California Public Utilities Commissioner (CPUC) Timothy Alan Simon, who is head of the NARUC natural gas committee, said last Thursday at a CPUC meeting he was taking the resolution to the state regulators' organization after being involved in new studies and workshops on the issue by the National Petroleum Council (NPC) and the Federal Energy Regulatory Commission.

Earlier in September, Federal Energy Regulatory Commissioner Philip Moeller said a formal rulemaking may be required to resolve the inconsistencies in scheduling between natural gas pipelines and power generators (see NGI, Sept. 24). This is opposite of the opinion held by Chairman Jon Wellinghoff, who earlier this month suggested that a rulemaking was not the way to go (see NGI, Sept. 10).

The dispute is not new. Earlier this year the Natural Gas Supply Association (NGSA) listed some of the coordination issues, including: the differences between gas and electric day scheduling; the operational and cost impacts of generation on existing pipeline shippers; gas and power communications; as well as electric reliability concerns associated with pipeline contracting practices and power market rate structures.

In a CPUC meeting Simon told his colleagues that California needs to pay more attention to the coordination growing issue. He noted that panel discussions on the "harmonization" issue have been held at the last two national meetings NARUC holds quarterly. "Largely the interest in this issue has come from the unfortunate outage that occurred in 2011 in the Southwest," Simon said (see NGI, May 16, 2011). "This really brought this issue to everybody's attention, and I think this is critical to California.

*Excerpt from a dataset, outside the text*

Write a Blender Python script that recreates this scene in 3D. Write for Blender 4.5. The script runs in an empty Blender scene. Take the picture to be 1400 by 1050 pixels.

"As we increase our renewable portfolio standard (RPS) from 20% to 33%, we're going to see an increased dependency on natural gas for firming and shaping of those renewable loads."

Simon added that a large part of California's overall electricity supplies come from two major municipal utilities, some of which have large portfolios of coal-fired generation. "Now that fuel is switching as well, so even more of the load is coming to rely on gas," he said. "This is a discussion going on nationally that is very relevant to California."